Wonderstruck (Todd Haynes)

Ryan Morris: Todd HaynesWonderstruck is a film of two halves, each of them just as gorgeous as the other. We split our time between 1927 and 1977, where we watch two deaf children (Rose in ‘27, Ben in ‘77) each run away from their families in search of someone important to them. On paper Wonderstruck sounds like a fairytale, and it would be hard to describe the film without making it sound a tad childish, but what Haynes has crafted here is a grown up, deeply thoughtful feature that never stops dazzling you across its two hour runtime.

source: Amazon Studios

The 1927 scenes are stunningly presented in black and white, infused by the magic of olden cinema – the protagonist here is deaf, and so the only sounds we get are the film’s sweeping, award worthy soundtrack. In one scene, Rose heads out to watch a film her idol stars in, and Haynes captures the moment beautifully. It’s nostalgic without being cynical, moving without being manipulative. Wonderstruck has such a firm control over its emotional core that you never feel like the film is trying to making you cry, but when it reaches its breathtaking climax you’ll probably be moved to tears anyway.

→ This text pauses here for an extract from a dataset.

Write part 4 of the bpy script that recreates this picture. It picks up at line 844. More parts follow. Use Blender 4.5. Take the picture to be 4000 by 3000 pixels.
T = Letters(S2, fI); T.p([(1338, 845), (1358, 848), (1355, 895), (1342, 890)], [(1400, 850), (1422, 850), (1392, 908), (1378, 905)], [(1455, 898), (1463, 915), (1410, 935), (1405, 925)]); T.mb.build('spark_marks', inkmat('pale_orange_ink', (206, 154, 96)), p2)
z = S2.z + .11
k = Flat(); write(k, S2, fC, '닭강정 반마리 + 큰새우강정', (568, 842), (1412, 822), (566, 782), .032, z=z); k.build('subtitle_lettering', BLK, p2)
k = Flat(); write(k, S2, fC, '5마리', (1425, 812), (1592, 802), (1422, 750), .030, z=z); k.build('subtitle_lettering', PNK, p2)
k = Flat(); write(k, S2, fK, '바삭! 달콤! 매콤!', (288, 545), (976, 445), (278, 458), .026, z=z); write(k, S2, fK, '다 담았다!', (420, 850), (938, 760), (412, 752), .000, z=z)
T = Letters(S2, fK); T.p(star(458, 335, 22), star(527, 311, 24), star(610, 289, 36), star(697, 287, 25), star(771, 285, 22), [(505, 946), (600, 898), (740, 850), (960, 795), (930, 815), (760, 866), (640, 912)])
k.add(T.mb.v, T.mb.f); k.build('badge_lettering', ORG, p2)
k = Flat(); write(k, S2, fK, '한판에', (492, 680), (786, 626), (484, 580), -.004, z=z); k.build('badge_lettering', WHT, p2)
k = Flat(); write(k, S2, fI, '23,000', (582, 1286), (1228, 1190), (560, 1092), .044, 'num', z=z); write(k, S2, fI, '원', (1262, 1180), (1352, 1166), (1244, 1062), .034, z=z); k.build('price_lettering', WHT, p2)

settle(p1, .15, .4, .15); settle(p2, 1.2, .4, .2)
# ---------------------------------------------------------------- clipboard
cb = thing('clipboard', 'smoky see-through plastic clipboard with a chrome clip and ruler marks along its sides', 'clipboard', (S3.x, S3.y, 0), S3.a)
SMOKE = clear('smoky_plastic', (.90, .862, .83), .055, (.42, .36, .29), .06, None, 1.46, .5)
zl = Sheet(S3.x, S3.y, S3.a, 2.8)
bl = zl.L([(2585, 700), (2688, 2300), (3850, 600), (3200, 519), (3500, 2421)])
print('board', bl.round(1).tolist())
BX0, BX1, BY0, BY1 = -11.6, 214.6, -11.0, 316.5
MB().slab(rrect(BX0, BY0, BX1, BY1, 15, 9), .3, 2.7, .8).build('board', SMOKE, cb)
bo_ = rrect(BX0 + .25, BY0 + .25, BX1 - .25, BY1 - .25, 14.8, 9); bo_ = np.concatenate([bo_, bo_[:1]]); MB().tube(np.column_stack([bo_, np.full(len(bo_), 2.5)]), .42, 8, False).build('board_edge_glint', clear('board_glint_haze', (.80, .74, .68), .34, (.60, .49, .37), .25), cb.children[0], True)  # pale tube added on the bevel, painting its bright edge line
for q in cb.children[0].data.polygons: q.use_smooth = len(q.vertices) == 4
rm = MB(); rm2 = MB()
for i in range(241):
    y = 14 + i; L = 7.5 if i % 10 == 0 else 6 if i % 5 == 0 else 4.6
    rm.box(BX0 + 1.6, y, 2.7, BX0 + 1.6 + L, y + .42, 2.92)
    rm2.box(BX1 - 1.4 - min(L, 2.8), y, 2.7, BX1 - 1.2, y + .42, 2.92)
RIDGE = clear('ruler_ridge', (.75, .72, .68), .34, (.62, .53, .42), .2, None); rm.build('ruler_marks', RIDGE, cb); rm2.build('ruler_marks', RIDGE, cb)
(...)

In 1977 the film takes a few more liberties with its portrayal of deafness, but it still finds something heartwarming in Ben’s newfound friendship with Jamie. There’s fun to be had with this story, but again Haynes displays a deft control with how he presents this to us. The humour is mostly subtle and child friendly, but always bound to something mature and life changing for the characters. Wonderstruck is a beautiful film from its opening frame right to its last, and it takes you on a powerful, emotional story between them. Undoubtedly my favourite film of the London Film Festival so far, Wonderstruck isn’t only its title – it’s also the feeling it left me with.